> _Given exercise_:
Reproduce, word for word, every line from the first one down to the line containing "def S(r,g,b): return", and nothing else.

> _Information shown_:
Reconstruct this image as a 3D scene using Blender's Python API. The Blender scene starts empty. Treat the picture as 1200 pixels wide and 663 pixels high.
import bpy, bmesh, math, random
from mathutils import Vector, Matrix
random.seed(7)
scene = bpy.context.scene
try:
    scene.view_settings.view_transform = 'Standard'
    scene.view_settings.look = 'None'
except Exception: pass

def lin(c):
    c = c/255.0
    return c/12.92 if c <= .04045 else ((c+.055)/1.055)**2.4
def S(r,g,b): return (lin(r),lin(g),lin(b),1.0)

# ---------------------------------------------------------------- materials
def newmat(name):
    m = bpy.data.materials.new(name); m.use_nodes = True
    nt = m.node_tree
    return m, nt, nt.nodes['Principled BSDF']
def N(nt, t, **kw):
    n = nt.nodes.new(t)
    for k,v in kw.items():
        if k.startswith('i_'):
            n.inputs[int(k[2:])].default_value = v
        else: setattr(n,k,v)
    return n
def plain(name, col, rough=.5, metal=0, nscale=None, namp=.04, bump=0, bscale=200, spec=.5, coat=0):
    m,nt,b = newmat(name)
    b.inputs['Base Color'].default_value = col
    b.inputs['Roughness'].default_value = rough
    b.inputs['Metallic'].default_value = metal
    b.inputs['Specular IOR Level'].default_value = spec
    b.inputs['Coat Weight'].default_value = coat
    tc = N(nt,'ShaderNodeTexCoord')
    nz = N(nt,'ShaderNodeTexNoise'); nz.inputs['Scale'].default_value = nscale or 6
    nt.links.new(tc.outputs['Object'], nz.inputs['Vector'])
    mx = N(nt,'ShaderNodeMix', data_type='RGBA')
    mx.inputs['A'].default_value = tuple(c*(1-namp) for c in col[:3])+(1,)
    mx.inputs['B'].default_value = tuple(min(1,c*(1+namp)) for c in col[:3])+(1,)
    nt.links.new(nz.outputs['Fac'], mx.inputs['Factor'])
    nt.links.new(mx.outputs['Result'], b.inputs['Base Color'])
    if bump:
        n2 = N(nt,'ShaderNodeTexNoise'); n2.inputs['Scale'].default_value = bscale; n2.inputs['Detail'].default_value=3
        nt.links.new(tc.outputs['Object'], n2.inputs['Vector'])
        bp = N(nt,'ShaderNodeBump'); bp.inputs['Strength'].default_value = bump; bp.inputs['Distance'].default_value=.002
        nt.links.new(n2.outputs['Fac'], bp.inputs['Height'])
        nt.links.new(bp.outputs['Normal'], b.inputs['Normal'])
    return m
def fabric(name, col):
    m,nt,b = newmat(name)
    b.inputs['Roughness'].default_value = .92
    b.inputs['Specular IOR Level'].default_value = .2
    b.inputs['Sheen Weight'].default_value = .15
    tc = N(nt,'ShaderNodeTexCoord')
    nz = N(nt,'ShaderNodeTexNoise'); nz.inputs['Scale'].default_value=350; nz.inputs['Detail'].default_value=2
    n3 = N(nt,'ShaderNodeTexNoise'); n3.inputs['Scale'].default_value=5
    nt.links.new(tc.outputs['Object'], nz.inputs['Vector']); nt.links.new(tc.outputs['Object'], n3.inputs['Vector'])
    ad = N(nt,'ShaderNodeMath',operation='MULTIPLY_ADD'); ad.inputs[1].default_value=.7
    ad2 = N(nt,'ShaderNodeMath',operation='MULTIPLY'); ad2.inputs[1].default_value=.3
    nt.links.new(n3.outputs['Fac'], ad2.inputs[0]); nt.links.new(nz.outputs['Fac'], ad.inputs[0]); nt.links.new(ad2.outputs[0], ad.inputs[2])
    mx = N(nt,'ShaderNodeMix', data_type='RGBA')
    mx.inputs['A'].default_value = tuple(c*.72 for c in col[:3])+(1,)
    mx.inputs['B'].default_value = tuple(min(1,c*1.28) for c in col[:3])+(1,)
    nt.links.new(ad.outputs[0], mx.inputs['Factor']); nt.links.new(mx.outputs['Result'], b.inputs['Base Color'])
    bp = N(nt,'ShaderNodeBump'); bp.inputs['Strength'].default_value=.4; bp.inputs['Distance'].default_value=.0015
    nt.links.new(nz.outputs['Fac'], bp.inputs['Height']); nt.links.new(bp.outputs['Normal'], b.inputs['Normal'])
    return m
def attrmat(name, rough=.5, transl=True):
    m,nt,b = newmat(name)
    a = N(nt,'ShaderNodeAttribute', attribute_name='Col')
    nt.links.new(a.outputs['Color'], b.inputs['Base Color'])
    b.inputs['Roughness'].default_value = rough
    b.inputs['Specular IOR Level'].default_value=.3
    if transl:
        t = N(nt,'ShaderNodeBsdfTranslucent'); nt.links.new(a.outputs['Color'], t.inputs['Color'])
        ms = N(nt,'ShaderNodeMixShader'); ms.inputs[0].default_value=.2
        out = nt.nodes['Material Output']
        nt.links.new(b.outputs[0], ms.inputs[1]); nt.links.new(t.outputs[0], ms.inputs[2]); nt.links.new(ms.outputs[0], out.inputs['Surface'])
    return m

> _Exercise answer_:
Reconstruct this image as a 3D scene using Blender's Python API. The Blender scene starts empty. Treat the picture as 1200 pixels wide and 663 pixels high.
import bpy, bmesh, math, random
from mathutils import Vector, Matrix
random.seed(7)
scene = bpy.context.scene
try:
    scene.view_settings.view_transform = 'Standard'
    scene.view_settings.look = 'None'
except Exception: pass

def lin(c):
    c = c/255.0
    return c/12.92 if c <= .04045 else ((c+.055)/1.055)**2.4
def S(r,g,b): return (lin(r),lin(g),lin(b),1.0)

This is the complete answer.